L’appello viene da Papa Francesco che ieri mattina, durante l’Angelus, ha riacceso i riflettori sulla  storia caduta nel dimenticatoio, delle sei sorelle rapite in Nigeria il 13 novembre scorso.

Come sempre sono le parole pronunciate dal Santo Padre a far prendere coscienza dei drammi lontani che sono però parte integrante della Chiesa universale.

Tre delle sorelle rapite – Veronica, Frances e Roselyn – avevano già preso i voti da tempo, le altre tre – Vivian, Mariam e Anna – erano novizie. Tutte le suore di questa congregazione sono africane.

 Il Southern City News – giornale online nigeriano – riporta che i rapitori avrebbero assaltato la comunità religiosa di Iguoriakhi, nell’area del governatorato locale di Ovia a sudovest della Nigeria, alle 11 del mattino del 13 novembre, portando via con sé le sei donne.

Una fonte vicina al convento racconta al giornale che le suore «vivevano nella comunità e svolgevano le loro mansioni in missione come insegnanti nelle scuole e con attività pastorali. Ringraziamo Dio se sono ancora vive. Stiamo pregando e facendo appelli affinchè siano liberate».

La madre superiora, suor Agatha Osarekhoe, che ha dato conferma per prima del rapimento, ha dichiarato che la comunità di religiose, ha già fornito tutti i dettagli possibili anche su un eventuale riscatto chiesto per la loro liberazione.

 «Non sappiamo nelle mani di chi siano – ha detto padre David Ogun – ma preghiamo per loro. Preghiamo per tutti quelli che sono coinvolti nella loro liberazione».  
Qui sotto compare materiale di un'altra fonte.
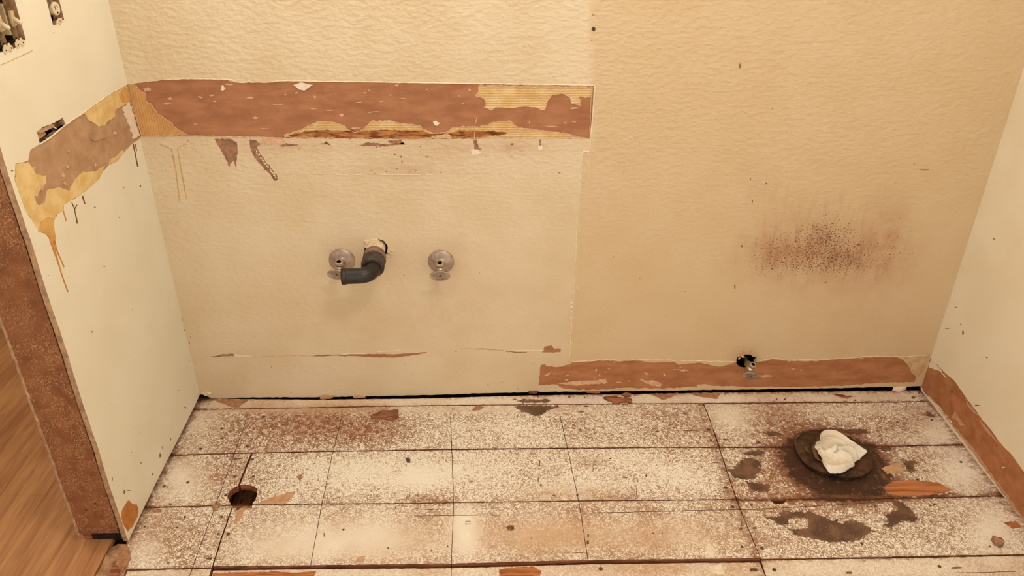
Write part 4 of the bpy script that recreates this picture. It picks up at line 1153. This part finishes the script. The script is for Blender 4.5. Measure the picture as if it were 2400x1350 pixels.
v, f = tube(path, [.0225] * n, 32, False); el = mesh_obj('elbow', v, f, MAT_ABS, dr, True); el['label'] = 'black plastic elbow'
e2 = path[-1]
v, f = lathe([(.0225, -.002), (.0242, .0), (.0242, .010), (.0232, .012), (.020, .012), (.0195, .0), (.019, -.05)], e2, ED, 32); mesh_obj('elbow_rim', v, f, MAT_ABS, el, True)
v, f = lathe([(0, -.03), (.0196, -.03)], e2, ED, 24); mesh_obj('elbow_bore', v, f, MAT_BORE, el)

# toilet flange
fl = empty('toilet_flange', (FLC[0], FLC[1], 0)); tag(fl, 'grimy dark brown toilet flange ring on the floor under the rag', 'flange')
rw = np.random.default_rng(3); ph = rw.uniform(0, 6, 6)
wp = lambda t, j: 1 + .02 * math.sin(2 * t + ph[0]) + .015 * math.sin(3 * t + ph[1]) + .006 * math.sin(9 * t + ph[2] + j)
v, f = lathe([(.094, 0), (.094, .011), (.106, .0145), (.110, .0185), (.109, .023), (.103, .026), (.088, .0265), (.07, .025), (.055, .022), (.05, .004), (0, .003)], (0, 0, 0), (0, 0, 1), 72, warp=wp)
v = [Vector((q[0], q[1], q[2] * (1 + .12 * math.sin(math.atan2(q[1], q[0]) * 3 + 1)) * (1 - q[1] * 1.6))) for q in v]
o = mesh_obj('flange_ring', v, f, MAT_CAST, fl, True)
# old wax and rolled lip round the outlet
v, f = lathe([(.066, .018), (.064, .026), (.058, .028), (.052, .024), (.05, .012)], (0, 0, 0), (0, 0, 1), 48, warp=lambda t, j: 1 + .06 * math.sin(3 * t + 1) + .03 * math.sin(7 * t)); mesh_obj('wax_ring', v, f, MAT_WAX, fl, True)
v, f = lathe([(0, 0), (.02, .004), (.026, .006), (.012, .008), (0, .009)], (-.085, .03, .016), (-.1, 0, 1), 20, 1.3, .8); mesh_obj('wax_lump', v, f, MAT_WAX, fl, True)
for a in (.35, 2.7):
    v, f = lathe([(0, .010), (.004, .010), (.0045, 0)], (.092 * math.cos(a), .092 * math.sin(a), .018), (.3, .2, 1), 10); mesh_obj('closet_bolt', v, f, MAT_NAIL, fl, True)
# rag
RZ = .042
OUT = [(1904, 1033), (1917, 1027), (1924, 1015), (1938, 1011), (1956, 1012), (1969, 1018), (1984, 1032), (1995, 1040), (2010, 1048), (2026, 1059), (2023, 1064), (2018, 1067), (2017, 1074), (2005, 1080), (2007, 1085), (2002, 1093), (1984, 1105),
       (1969, 1111), (1947, 1111), (1935, 1105), (1929, 1095), (1924, 1076), (1915, 1062), (1917, 1050), (1910, 1040)]
c2 = lambda p: tuple(on_z(p[0], p[1], RZ)[:2])
RO = np.array([c2(p) for p in OUT]); rag_c = np.array([2.0, -.34])
RIDGE = [([(1906, 1033), (1920, 1028), (1945, 1033), (1962, 1045), (1975, 1053)], .013, .008), ([(1925, 1018), (1945, 1016), (1970, 1026), (1986, 1040)], .012, .012), ([(1958, 1076), (1966, 1075), (1985, 1080), (2003, 1084)], .010, .006),
         ([(1940, 1066), (1950, 1060), (1955, 1066)], .014, .010), ([(1975, 1060), (1990, 1062), (2004, 1068)], .012, .010), ([(1995, 1043), (2010, 1052), (2024, 1061)], .010, .006), ([(1920, 1062), (1926, 1080), (1934, 1100)], .010, .012), ([(1938, 1104), (1960, 1106), (1990, 1098)], .008, .014)]
CREASE = [([(1916, 1042), (1930, 1043), (1945, 1050), (1936, 1058)], .030, .011), ([(1962, 1052), (1975, 1056), (1984, 1050)], .018, .006), ([(1962, 1073), (1975, 1070), (1995, 1077), (2005, 1081)], .014, .0045), ([(1948, 1082), (1958, 1080), (1955, 1086)], .012, .007),
          ([(1994, 1048), (2004, 1062), (2012, 1070)], .014, .005), ([(1960, 1066), (1962, 1075)], .012, .005), ([(2005, 1056), (2017, 1068)], .008, .004)]
RIDGE = [(np.array([c2(p) for p in P]), h, w) for P, h, w in RIDGE]; CREASE = [(np.array([c2(p) for p in P]), h, w) for P, h, w in CREASE]


def rag_h(V):
    d = np.maximum(sdf(V, RO), 0)
    h = .016 * (1 - np.exp(-d / .008)) + .012 * np.exp(-(np.hypot(*(V - RO.mean(0)).T) / .05) ** 2)
    for P, a, w in RIDGE: h = h + 1.05 * a * np.exp(-(segdist(V, P, False) / (w * .8)) ** 2)
    for P, a, w in CREASE: h = h - 1.25 * a * np.exp(-(segdist(V, P, False) / w) ** 2)
    h += .0012 * np.sin(V[:, 0] * 210 + V[:, 1] * 90) * np.sin(V[:, 1] * 170)
    return np.maximum(h, -.004) + .003 - (V[:, 1] - FLC[1]) * .04


ro = [c2(p) for p in jag(OUT, 3, .35, 77)]
rag = sheet2('rag', [ro], 'floor', .034, .003, MAT_RAG, None, .0026, relief=rag_h, smooth=True, follow=True)
# let the raised folds lean over the hollows beside them
co = np.empty(len(rag.data.vertices) * 3); rag.data.vertices.foreach_get('co', co); co = co.reshape(-1, 3)
V2 = co[:, :2].copy()
for k, (mx, my) in ((0, (.004, -.016)), (2, (-.006, .012)), (4, (-.004, -.008)), (5, (.006, -.010))):
    P, a_, w_ = RIDGE[k]; e = np.exp(-(segdist(V2, P, False) / (w_ * 1.1)) ** 2)
    co[:, 0] += mx * e; co[:, 1] += my * e
rag.data.vertices.foreach_set('co', co.ravel()); rag.data.update()
md = rag.modifiers.new('soften', 'SMOOTH'); md.factor = .5; md.iterations = 3
tag(rag, 'crumpled white cloth stuffed into the toilet flange opening', 'cloth')

# ================================================================== electrical, left wall
def ebox(y0, y1, z0, z1, label):
    t = .0015; D = .055
    bx_ = join(box((-.013 - D, (y0 + y1) / 2, (z0 + z1) / 2), (t, y1 - y0, z1 - z0)), box((-.013 - D / 2, y0, (z0 + z1) / 2), (D, t, z1 - z0)), box((-.013 - D / 2, y1, (z0 + z1) / 2), (D, t, z1 - z0)),
               box((-.013 - D / 2, (y0 + y1) / 2, z0), (D, y1 - y0, t)), box((-.013 - D / 2, (y0 + y1) / 2, z1), (D, y1 - y0, t)))
    o = mesh_obj('electrical_box', bx_[0], bx_[1], simple('box_steel', (96, 74, 62), .7, .3, var=.3)); tag(o, label, 'electrical box'); return o


ebox(-.534, -.424, 1.262, 1.358, 'recessed double electrical box around the switches at the upper left edge')
ebox(-.300, -.244, 1.267, 1.360, 'recessed single electrical box around the outlet in the left wall')


def light_switch(y, label):
    r = empty('light_switch', (0, y, 1.312)); tag(r, label, 'switch')
    v, f = join(box((-.003, 0, 0), (.002, .020, .084))); o = mesh_obj('mounting_strap', v, f, MAT_STEEL, r); bevel(o, .001)
    v, f = box((-.020, 0, .0), (.032, .024, .062)); o = mesh_obj('switch_body', v, f, MAT_SWITCH, r); bevel(o, .002)
    v, f = box((.001, 0, 0), (.006, .013, .030)); o = mesh_obj('toggle_collar', v, f, MAT_SWITCH, r); bevel(o, .001)
    R = Matrix.Rotation(math.radians(32), 3, 'Y')
    v, f = lathe([(0, 0), (.0052, 0), (.0042, .012), (.0038, .017), (.0025, .0185), (0, .019)], (.002, 0, 0), R @ Vector((1, 0, 0)), 14); o = mesh_obj('toggle', v, f, MAT_EAR, r, True)
    # plaster ears and screw
    for sg in (-1, 1):
        ear = join(box((.001, 0, sg * .046), (.0015, .022, .012)), lathe([(0, .003), (.006, .003), (.007, 0)], (0, -.010, sg * .050), (1, 0, 0), 14), lathe([(0, .003), (.006, .003), (.007, 0)], (0, .010, sg * .050), (1, 0, 0), 14))
        e = mesh_obj('plaster_ear', ear[0], ear[1], MAT_EAR, r)
        for yy in (-.010, .010):
            v, f = lathe([(0, .0034), (.0016, .0034), (.0018, .001)], (0, yy, sg * .050), (1, 0, 0), 8); mesh_obj('ear_hole', v, f, MAT_BORE, e)
        v, f = lathe([(0, .0028), (.0024, .0024), (.003, 0)], (.0, 0, sg * .040), (1, 0, 0), 10); mesh_obj('strap_screw', v, f, MAT_NAIL, r)
    v, f = box((-.012, .0155, 0), (.004, .003, .08)); mesh_obj('side_terminal', v, f, MAT_FIBRE, r)
    return r


light_switch(-.452, 'toggle light switch nearer the back wall in the uncovered double box')
light_switch(-.500, 'toggle light switch cut by the left picture edge in the double box')

rc = empty('outlet_receptacle', (0, -.271, 1.317)); tag(rc, 'uncovered outlet receptacle in the left wall, cropped by the top edge', 'outlet')
v, f = box((-.004, 0, 0), (.002, .022, .086)); o = mesh_obj('mounting_strap', v, f, MAT_STEEL, rc); bevel(o, .001)
v, f = box((-.02, 0, 0), (.030, .030, .064)); o = mesh_obj('receptacle_body', v, f, MAT_GREY, rc); bevel(o, .003)
for sg in (-1, 1):
    v, f = lathe([(0, .008), (.0150, .008), (.0162, .0065), (.0165, -.004)], (-.006, .002, sg * .0195), (1, 0, 0), 28, 1, .9, ax=(0, 1, 0)); o = mesh_obj('socket_face', v, f, MAT_EAR, rc)
    for yy, hh in ((-.0045, .009), (.0055, .007)):
        v, f = box((.002, yy, sg * .0195 + .003), (.001, .0017, hh)); mesh_obj('slot', v, f, MAT_BORE, o)
    v, f = lathe([(0, .0006), (.0024, .0006), (.0024, -.001)], (.002, .002, sg * .0195 - .0085), (1, 0, 0), 12); mesh_obj('ground_hole', v, f, MAT_BORE, o)
ear = join(box((.001, .006, -.046), (.0015, .016, .010)), lathe([(.003, .003), (.006, .003), (.007, 0)], (0, .0, -.047), (1, 0, 0), 14)); mesh_obj('plaster_ear', ear[0], ear[1], MAT_EAR, rc)

# torn-out old box below the switches
ob = empty('bracket_remnant', (0, -.43, 1.07)); tag(ob, 'bent metal and torn paper in the slot above the glue patch', 'bracket')
# coordinates on the left wall relative to the remnant
def LW(px, py, off=0.0):
    a, b = L2((px, py)); return (off, a + .43, b - 1.07)
def slab(pts, off0, off1):
    n = len(pts); v = [LW(x, y, off1) for x, y in pts] + [LW(x, y, off0) for x, y in pts]
    return v, [tuple(range(n)), tuple(range(2 * n - 1, n - 1, -1))] + [(k, n + k, n + (k + 1) % n, (k + 1) % n) for k in range(n)]
v, f = slab([(120, 288), (146, 276), (152, 294), (138, 306), (126, 300)], -.014, -.010); mesh_obj('metal_plate', v, f, MAT_STEEL, ob)
v, f = slab([(92, 330), (108, 318), (116, 321), (100, 337)], -.012, -.006); mesh_obj('metal_tab', v, f, MAT_STEEL, ob)
v, f = slab([(86, 309), (104, 299), (122, 291), (124, 297), (106, 306), (90, 313)], -.004, .004); mesh_obj('paper_flap', v, f, MAT_KRAFT_L, ob)
v, f = slab([(88, 315), (108, 309), (112, 315), (96, 326)], -.007, -.003); mesh_obj('paper_flap', v, f, MAT_KRAFT_L, ob)
v, f = tube([LW(128, 296, -.006), LW(134, 300, -.004), LW(136, 302, -.004)], .0014, 6); mesh_obj('wire_end', v, f, MAT_FLAKE, ob)

# ================================================================== loose things on the floor
def chip(name, label, cat, poly, h, mat, seed=0, amp=.6, fold=None, base=.0012, group=None):
    cen = np.array([F2(p) for p in poly]).mean(0)
    rel = None
    if fold:
        fa, fb, fh = np.array(F2(fold[0])), np.array(F2(fold[1])), fold[2]
        rel = lambda V: fh * np.exp(-(segdist(V, np.array([fa, fb]), False) / .012) ** 2)
    o = sheet2(name, [[F2(p) for p in jag(poly, 4, amp, seed)]], 'floor', base + h, h, mat, None, .006, relief=rel)
    tag(o, label, cat, group); return o


chip('wood_chip', 'reddish folded wood chip lying on the second board row left of centre', 'wood chip', [(868, 975), (889, 969), (934, 960), (934, 981), (919, 989), (894, 983), (871, 983)], .003, MAT_CHIP, 1, .5, ((896, 968), (934, 984), .008))
chip('wood_splinter', 'long brown wood splinter at the back wall left of the toilet valve', 'splinter', [(1414, 935), (1439, 931), (1462, 937), (1479, 938), (1482, 949), (1465, 943), (1441, 948)], .004, MAT_EDGE, 2, .8, ((1420, 938), (1478, 943), .006))
chip('wood_chip', 'small round bark-brown chip just behind the long splinter', 'wood chip', [(1457, 926), (1466, 923), (1479, 925), (1478, 931), (1464, 933)], .004, MAT_CHIP, 3, .5)
chip('pebble', 'grey pebble-like crumb on the pale board in mid floor', 'crumb', [(951, 1077), (957, 1075), (962, 1080), (961, 1086), (954, 1085)], .005, simple('crumb_grey', (112, 88, 70), .9, var=.3, sc=200), 4, .4)
chip('paint_curl', 'curled pale paint flake at the back wall near the right corner', 'paint flake', [(2091, 916), (2101, 906), (2115, 904), (2123, 914), (2110, 919)], .004, MAT_FLAKE, 5, .4, ((2093, 916), (2122, 912), .01))
chip('debris_clump', 'dark spiky debris clump near the right wall at the front', 'debris', [(2322, 1266), (2333, 1272), (2338, 1264), (2345, 1266), (2350, 1282), (2344, 1285), (2330, 1280)], .008, MAT_GOUGE, 6, 1.4, ((2326, 1270), (2346, 1280), .012))
chip('plaster_lump', 'tan plaster lump on the seam left of the round floor hole', 'crumb', [(498, 1190), (505, 1186), (513, 1188), (511, 1197), (503, 1200)], .006, MAT_STRIP, 7, .5)
chip('plaster_lump', 'smaller tan crumb beside the front of the round floor hole', 'crumb', [(508, 1185), (516, 1182), (520, 1187), (513, 1191)], .005, MAT_STRIP, 8, .5)
chip('wood_splinter', 'thin dark splinter at the back wall right of the toilet valve', 'splinter', [(1952, 925), (1975, 927), (1990, 932), (1986, 935), (1968, 931)], .003, MAT_EDGE, 9, .5)


def staple(px, py, ang, label, L=.0105, d=.006, z=.0035):
    q = F2((px, py)); c, s = math.cos(ang), math.sin(ang)
    P = [(-d, -L / 2), (0, -L / 2), (0, L / 2), (-d, L / 2)]
    pts = [(c * a - s * b, s * a + c * b, 0) for a, b in P]
    r = empty('staple', (q[0], q[1], z)); 
    v, f = tube(pts, .0006, 6); o = mesh_obj('staple_wire', v, f, MAT_NAIL, r); tag(r, label, 'staple'); return r


staple(1091, 1227, math.pi, 'flattened wire staple on the whitish spot in the front centre', .010, .014)
staple(1062, 962, -math.pi / 2, 'bent wire staple near the back wall in the middle', .006, .010)
staple(395, 1139 + 4, .3, 'small rusty wire staple on the leftmost board end', .006, .007)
Anche la storia della nascita di questa recente Congregazione è significativa: fondata nel bel mezzo della guerra civile nigeriana come «segno d’amore, unità e perdono», si legge sul sito stesso del Cuore Eucaristico – la sua intenzione è quella di mostrare che è possibile per la popolazione, in Nigeria, provenire da tribù differenti e «vivere armoniosamente insieme».

Nessuna ipotesi è stata fatta sul perché le sei donne siano state portate via dal loro convento, ma sappiamo che le suore del Cuore eucaristico di Gesù, come suor Fidelia Alao, fanno parte di una rete globale di religiose che tra l’altro si batte contro il traffico delle donne e la loro riduzione in schiavitù.
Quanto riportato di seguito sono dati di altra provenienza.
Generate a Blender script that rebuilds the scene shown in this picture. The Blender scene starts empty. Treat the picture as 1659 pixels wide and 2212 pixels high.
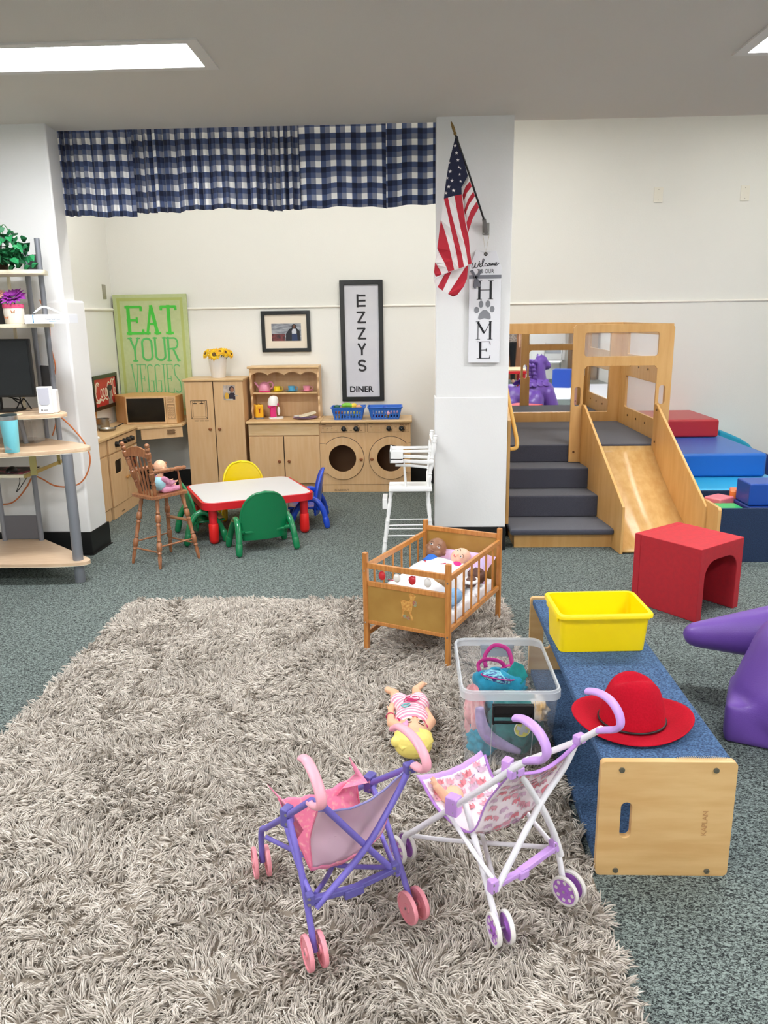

Il gruppo è l’African Faith and Justice Network Nigeria, che mette assieme suore di differenti congregazioni in diverse zone della Nigeria.

Di recente hanno compiuto un viaggio di 5 giorni per una missione di testimonianza e sensibilizzazione contro la violenza ai danni di donne e bambini.

Di questo meeting importante abbiamo la relazione di suor Eucharia Madueke, delle suore di Notre Dame di Namur. Che racconta come agisce il network:

«siamo determinate a porre fine a questi crimini. Dopo aver fatto un training sulle campagne di sensibilizzazione, abbiamo deciso di lanciare una campagna pubblica di consapevolezza, in due comunità rurali».   

Il Papa, ieri, ha ricordato le tre suore forse non a caso proprio nel giorno in cui il suo Angelus si concentrava sulla “domenica della gioia”.

«San Paolo ci invita a preparare la venuta del Signore assumendo tre atteggiamenti. Sentite bene: tre atteggiamenti – ha scandito Francesco – Primo, la gioia costante; secondo, la preghiera perseverante; terzo, il continuo rendimento di grazie. Gioia costante, preghiera perseverante e continuo rendimento di grazie».

Il Papa ha detto: «Le angosce, le difficoltà e le sofferenze attraversano la vita di ciascuno, tutti noi le conosciamo; e tante volte la realtà che ci circonda sembra essere inospitale e arida, simile al deserto nel quale risuonava la voce di Giovanni Battista, come ricorda il Vangelo di oggi (cfr Gv 1,23).

Ma proprio le parole del Battista rivelano che la nostra gioia poggia su una certezza, che questo deserto è abitato: «In mezzo a voi – dice – sta uno che voi non conoscete».

E’ questo il messaggio di speranza anche per la Nigeria: perfino nel dolore, possiamo fare appello alla preghiera e alla fede.